デッドリードライブ 〜天橋立篇〜(第1話)

 『デッドリードライブ 〜諏訪篇〜』から約2週間が経過した平成22年5月21日(金)。職場の仲間との飲み会に出席するため、静岡の繁華街へと向かっていた僕のところに無双祭さんから着信が入りました。
「もしもし、ゲン君?」
「これはこれは無双祭さん、2週間前はどうもお疲れ様でした。今日は、いったいどうしたんですかい?」
「実は折り入って話があってね……」
「なんです?」
「明日、天橋立に行かないかい?」
「えっ……」
 僕が絶句したのは言うまでもありません。
 なんせ天橋立っていやぁ、あんた、京都の北の端、日本海に面するところ。静岡からどれぐらい距離があるのか、想像もつかないくらいです。
「うーん……」
 電話越しに唸る僕に、無双祭氏は色々な好条件を提示してくれます。
「もちろんこちらが車を出すし、助手席で寝てくれてもいいし、なんだったら交通費も全額出すから、なんとか考えてもらえないかなぁ」
 確かに無双祭さんからの提案は魅力的ではあるのですが、なんせ話が急であり、心の準備ができていないため、このときは、正直なところ、そんな乗り気にはなれませんでした。

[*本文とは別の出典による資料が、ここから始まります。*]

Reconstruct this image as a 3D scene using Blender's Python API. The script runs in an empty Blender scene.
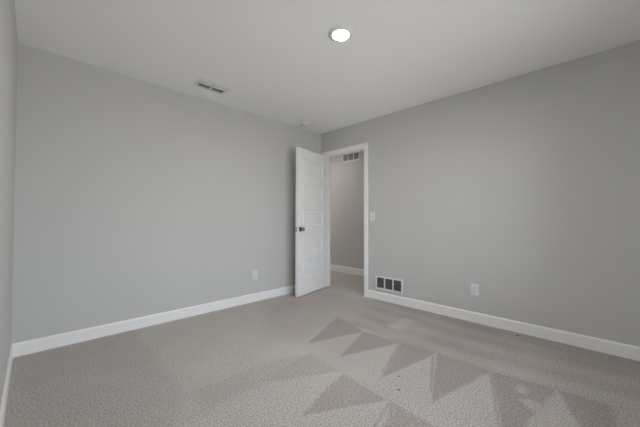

 しかし、ここで僕は考えるわけです。自分には、いつしか日本三景である天橋立に行きたいという気持ちがあること。明日、明後日(土・日)は、特に予定がないこと。そして何より、前回の諏訪へのドライブで、無双祭さんに散々な迷惑をかけてしまったことを。
 あれだけ借りを作った無双祭さんの頼みを断ったら、俺は本当の下衆野郎だ! 最低人間だ!
 そう思ったときの僕の答えは、もうこれしかありません。
「僕を、僕を、天橋立に連れて行って下さい!」
 連れてってと思わず頼んでしまったのは、自損事故直後で、運転に自信を失っていたからでしょうか。